How Habits Happen and What You Can Do About It

We’ve all been there: we start doing something and before you know it, we’ve developed a habit. A daily cup of coffee. Picking up breakfast at the drive thru. Vegging out in front of the television after work. Just a habit. However, in a lot of cases, we don’t understand how these habits are formed. They just happen. So today, we’re going to figure out how habits happen and what you can do about it.

How Habits Happen

Matt Ragland has a cogent YouTube video on the subject of habit formation. It looks at habit formation in the cue, response, reward formation. In my previous article on learning, you might recognize this as the Operant Conditioning model. Operant Conditioning states things rewarded happen more frequently than things not. However, the question becomes: why do we build bad habits?

CUE

Monkey see, monkey do. Okay, so you’re not a monkey, but you get the idea. Cues are all around us. However, everything is not a cue. The reason for this is everything doesn’t have meaning. Classical Conditioning is at work in the cue portion of a habit. You have to have an association for the cue to work.

My wake up cue is the sounds of my cats calling for breakfast. It only works as a cue because I associate needing to feed them with needing to get up. As you can see, I handcraft my morning starting from that cue.

Fixing cues can be both easy and difficult. You can remove a cue from your environment or avoid a cue. However, cues are usually not the part of the habit which needs fixing.

RESPONSE

Responding to a cue is what often gets us into trouble. For example, the cue is anxiety, the response is whatever makes the anxiety go away because the reward is relief from the anxiety. This could mean running away from the problem, smoking, etc. anything which offers relief. Controlling your response is crucial to habit building.

REWARD

Firstly, the human brain gets a reward both for pleasure and the relief/avoidance of pain. So, if your habit does one of those two things, you are more likely to keep doing it. If it does both of those things, you are REALLY likely to keep doing it.
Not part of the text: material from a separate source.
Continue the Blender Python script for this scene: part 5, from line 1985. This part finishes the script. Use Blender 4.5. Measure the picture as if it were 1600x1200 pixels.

Secondly, your brain (and mine) is wired to consider now over later. So the thing giving you the pleasure now (a donut) wins over pleasure later (a workout to look better).

These two things help to control the strength of a habit.

What You Can Do About It

You can edit or remove the cue. You can change the response. In some cases, you can change the reward but not all. Here’s how to fix a habit.

First, catalogue the habits you have. Here we come into the Dear Lab Rat phase. You have to know where you are before you can know where you’re going. In this section, make sure you are noting down, the cue, response, and reward for each habit. Otherwise, you won’t know what or how to tweak things to work for you.

Cue: I’m tired.
Response: Coffee.
Reward: Not tired anymore.

Be extremely careful here because some habits are almost invisible. They are the architecture of our daily lives; therefore, you have to be on the lookout!

Second, consider one habit you want to change. Don’t worry, you can work on others after you’ve got one down. Failure often comes from taking on too much at one time. Since you know the cue/response/reward of this habit, you can then decide where you want to put your effort.

Third, write down your new habit and follow it to the letter until you don’t have to look at it anymore to make it happen. Habits are supposed to be practically invisible. They structure things like the steel girders beneath the façade of a building.

Observational Learning

When we look at how habits happen and what we can do about them, we often forget to talk about observational learning. Everything we know doesn’t come from our own experience.  How does this help us in habit formation: emulation.  Find someone to emulate. Children are masters at this. If you’ve ever seen a video of a child who learns how to say the wrong word after it is said one time, you understand how emulation works.

So observe (in some way) those who do the things you wish to do.

Putting all three types of psychological learning together: Classical (Associational), Operant (Reward based), and Observational (emulation) together, you can create quite a powerhouse of habit change.